▶ **Stated exercise**: Make an exact copy of the lines, leaving the pictures out.

▶ **Given material**:
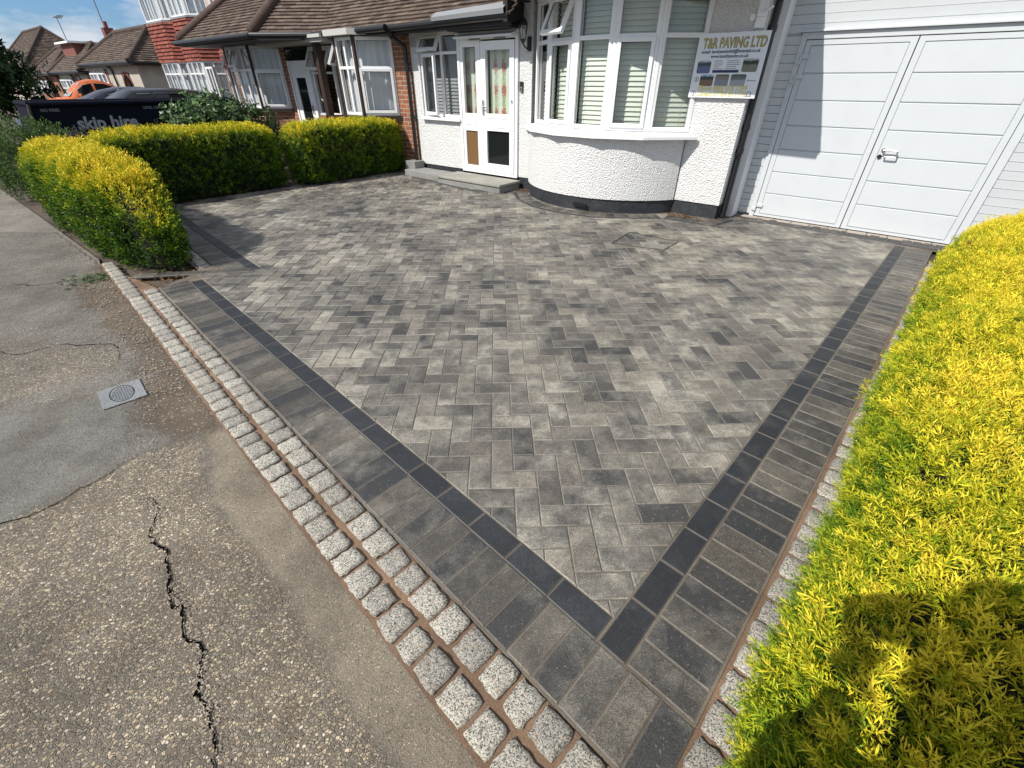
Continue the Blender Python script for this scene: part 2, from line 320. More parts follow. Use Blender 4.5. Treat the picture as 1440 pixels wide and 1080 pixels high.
# pavement and its patches
NV = Vector((-.6915, -.7224)); UV = Vector((-.7224, .6915)); MV = Vector((.725, -.688)); VV = Vector((.688, .725))
def LP(n, u): p = NV*n + UV*u; return (p.x, p.y)       # n: offset across the near-left edge, u: along it
def RP(m, v): p = MV*m + VV*v; return (p.x, p.y)       # the right edge
COB_OUT = -.205
sheet('pavement', [LP(COB_OUT, -3), LP(COB_OUT, 5.72), hp(-4.3, -5.45), hp(-70, -5.6), hp(-70, -8.2), hp(8, -8.2), hp(8, -5.2)], -.022, M['tarmac'])
sheet('road', [hp(-90, -8.34), hp(60, -8.34), hp(60, -14.5), hp(-90, -14.5)], -.13, M['road'])
k = MB(Matrix.Translation(P0) @ Matrix.Rotation(ANG, 4, 'Z')); k.box((-90, -8.34, -.16), (60, -8.2, -.008)); k.box((-90, -14.65, -.16), (60, -14.5, -.008)); struct(k.build('kerb', M['conc']))
def jag(pts, amp=.012, step=.035, seed=1):
    r = random.Random(seed); out = []
    for a, b in zip(pts, pts[1:]):
        L = math.dist(a, b); n = max(1, int(L/step)); nx, ny = -(b[1]-a[1])/L, (b[0]-a[0])/L
        for k in range(n):
            t = k/n; j = r.uniform(-amp, amp) if k else 0; out.append((a[0]+(b[0]-a[0])*t+nx*j, a[1]+(b[1]-a[1])*t+ny*j))
    return out+[pts[-1]]
def fract(pts, amp, depth, r):
    for _ in range(depth):
        out = []
        for a, b in zip(pts, pts[1:]):
            L = math.dist(a, b); nx, ny = -(b[1]-a[1])/L, (b[0]-a[0])/L; j = r.gauss(0, 1)*amp*L; t = r.uniform(.4, .6); out += [a, (a[0]+(b[0]-a[0])*t+nx*j, a[1]+(b[1]-a[1])*t+ny*j)]
        pts = out+[pts[-1]]
    return pts
R8 = random.Random(8)
Z_AGG = fract([(-2.75, .62), (-2.04, 1.10), (-1.89, 1.23), (-1.77, 1.49), (-1.62, 1.62), (-1.50, 1.60), (-1.26, 1.23), (-.87, .91), (-.43, .48), (-.29, .36), (0.3, -.35)], .05, 3, R8)+[(0.5, -2.4), (-7, -2.4)]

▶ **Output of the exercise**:
Continue the Blender Python script for this scene: part 2, from line 320. More parts follow. Use Blender 4.5. Treat the picture as 1440 pixels wide and 1080 pixels high.
# pavement and its patches
NV = Vector((-.6915, -.7224)); UV = Vector((-.7224, .6915)); MV = Vector((.725, -.688)); VV = Vector((.688, .725))
def LP(n, u): p = NV*n + UV*u; return (p.x, p.y)       # n: offset across the near-left edge, u: along it
def RP(m, v): p = MV*m + VV*v; return (p.x, p.y)       # the right edge
COB_OUT = -.205
sheet('pavement', [LP(COB_OUT, -3), LP(COB_OUT, 5.72), hp(-4.3, -5.45), hp(-70, -5.6), hp(-70, -8.2), hp(8, -8.2), hp(8, -5.2)], -.022, M['tarmac'])
sheet('road', [hp(-90, -8.34), hp(60, -8.34), hp(60, -14.5), hp(-90, -14.5)], -.13, M['road'])
k = MB(Matrix.Translation(P0) @ Matrix.Rotation(ANG, 4, 'Z')); k.box((-90, -8.34, -.16), (60, -8.2, -.008)); k.box((-90, -14.65, -.16), (60, -14.5, -.008)); struct(k.build('kerb', M['conc']))
def jag(pts, amp=.012, step=.035, seed=1):
    r = random.Random(seed); out = []
    for a, b in zip(pts, pts[1:]):
        L = math.dist(a, b); n = max(1, int(L/step)); nx, ny = -(b[1]-a[1])/L, (b[0]-a[0])/L
        for k in range(n):
            t = k/n; j = r.uniform(-amp, amp) if k else 0; out.append((a[0]+(b[0]-a[0])*t+nx*j, a[1]+(b[1]-a[1])*t+ny*j))
    return out+[pts[-1]]
def fract(pts, amp, depth, r):
    for _ in range(depth):
        out = []
        for a, b in zip(pts, pts[1:]):
            L = math.dist(a, b); nx, ny = -(b[1]-a[1])/L, (b[0]-a[0])/L; j = r.gauss(0, 1)*amp*L; t = r.uniform(.4, .6); out += [a, (a[0]+(b[0]-a[0])*t+nx*j, a[1]+(b[1]-a[1])*t+ny*j)]
        pts = out+[pts[-1]]
    return pts
R8 = random.Random(8)
Z_AGG = fract([(-2.75, .62), (-2.04, 1.10), (-1.89, 1.23), (-1.77, 1.49), (-1.62, 1.62), (-1.50, 1.60), (-1.26, 1.23), (-.87, .91), (-.43, .48), (-.29, .36), (0.3, -.35)], .05, 3, R8)+[(0.5, -2.4), (-7, -2.4)]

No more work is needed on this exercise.